An Interesting Science Fair Experiment

[Earl Boebert]

The International Science and Engineering Fair was in town this week, and one exhibit caught my eye:

The student built two wings, one with a straight leading edge and one with sinusoidal bumps (as in a whale flipper) and tested them in a wind tunnel. The whale flipper had 14.8 % lower drag in angles of attack from 4 to 18 degrees and an average of 20.9 % greater lift at all angles except 16 deg. Most interesting to me was that the stall characteristics (decrease in lift) was much gentler for the whale flipper.

Hmm. How long before we see "whale flipper" fins, rudders, and keel wings?

Cheers,

Earl

[Guillermo]

Hi Earl,
See: http://boatdesign.net/forums/showthr...=whale+flipper

[Eric Sponberg]

Already been done, but the public in general is slow to catch on. About 20 years ago, David Pedrick, a well known fellow naval architect in Newport, RI, developed what he called the "Whale Tale" keel, which closely resembled a whale's tale.

On rudders particularly, you may see some rudders that have a straight leading edge, rounding at the tip rather sharply, and then rounded at the trailing edge, a type that has been quite common. This sort of orientation is backwards. If that rudder were turned around so that the curved edge was forward and the straight edge aft, it would be more effective--more lift, less drag. You can see an appropriate shape on my rudder for Bagatelle, picture below.

I learned to sail on a 1965 Sunfish, which I still own. Sunfish owners may know that the older style daggerboards had the curved tip with a tighter radius forward, gentler radius aft. See figure attached. Following the reasoning of the whale's tail, the daggerboard would be more effective if it were flipped leading edge for trailing edge.

Finally, as in the orientation of the Sunfish daggerboard and Bagatelle's rudder, we find that windmill blades and airplane propellers, there is less drag and more lift if the tip edges are swept aft. In airplanes these are called scimitar propellers. See photo.

Eric

[frosh]

In boats, aircraft, wind turbines and probably ather applications, this is a HUGE increment in knowledge. I am just blown away by the significance of this, and much more so that I have only just become aware of it this moment, after a lifetime of being passionate about aerodynamics and hydrodynamics. More power to the person who elucidated this knowledge and then proved it scientifically. I pay homage.
Sam Frosh

[Tim B]

So....

We all know that sharp corners at the trailing edge give cleaner vortex detachment and better induced drag (read Hoerner etc.).
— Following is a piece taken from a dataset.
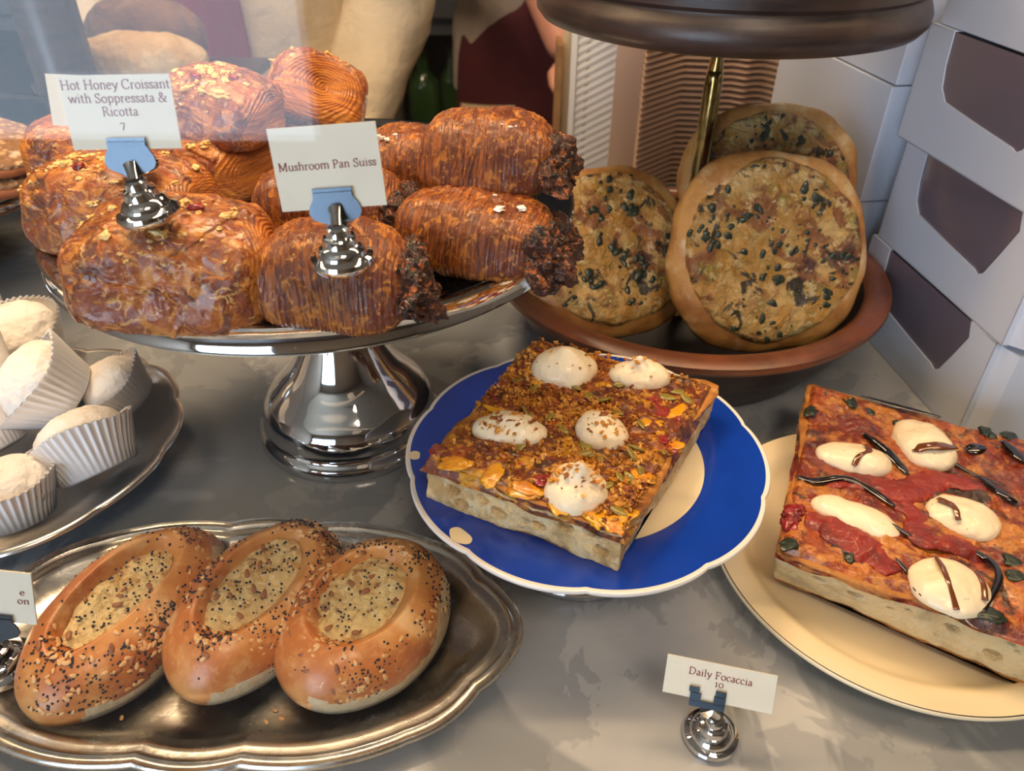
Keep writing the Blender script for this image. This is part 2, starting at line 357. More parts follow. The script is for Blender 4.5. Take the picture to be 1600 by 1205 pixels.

Somebody explain to me WHY this scalloped planform performs better. Let's see some flow visualisation. What dependancy does it have on Reynolds number? Is it playing with the boundary layer?

To be honest I'm starting to think that a single or double-taper foil with a parabolic or Kuchaman tip is about as good as any.

Saying it's better just because it gives the answers you wanted is dangereous territory in my opinion. It needs to be backed up by some good theory.

Tim B.

[Guest625101138]

I design high efficiency props. These typically operate below 2 degrees angle of attack.

So how did the sinusoidal leading edge work below 4 degrees?

[Raggi_Thor]

Quote:

Originally Posted by Earl Boebert

...one with sinusoidal bumps (as in a whale flipper)...

You mean the leading edge looks like a repeating sine curve in side view?
One reason for not usng that planform would be production costs.

[Raggi_Thor]

Wait a moment, that shape would in effect make the foil larger wouldn't it?
So you have to compare with a larger "normal" foil?

[Earl Boebert]

The shape was that shown in Guillermo's link above; a row of "bumps" on the LE, diminishing toward the edge. The pictures in the linked thread show it clearly. The displays were not "audience friendly;" they consisted of storyboards set back behind a barrier and the typefaces were typically too small to read from the aisles (obviously, the judges could get close).

Cheers,

Earl

[kach22i]

Quote:

Originally Posted by Guillermo

Hi Earl,
See: http://boatdesign.net/forums/showthr...=whale+flipper

Yep, see the articles and pictures in that thread, that guy really knows his stuff.

This old article from Hamilton is interesting, post WWII. Don't click if you are on "Dial-Up", it's a big page.

http://www.combatreform2.com/killerbees2.htm


As for winglets on props, see this:
http://www.tampabayaerosport.com/propellers.html



As a general rule: 1) curved blades are more quiet,
2) winglets (like close tollerence ducts) control tip vortex,
and 3) Riblets keep air on the desired surface preventing it from wandering off.

Turbine Blades
http://cirrusaviationinc.com/jt8d.htm

[Tim B]

The problems encountered (thinking back to the last generation of Spitfires) wasn't that they couldn't achieve high speeds, it was being under control at the time. That was where the all-moving tail came in. That though has little to do with the origenal subject.

From what I have heard, riblets have not shown a conclusive benefit.

Tim B.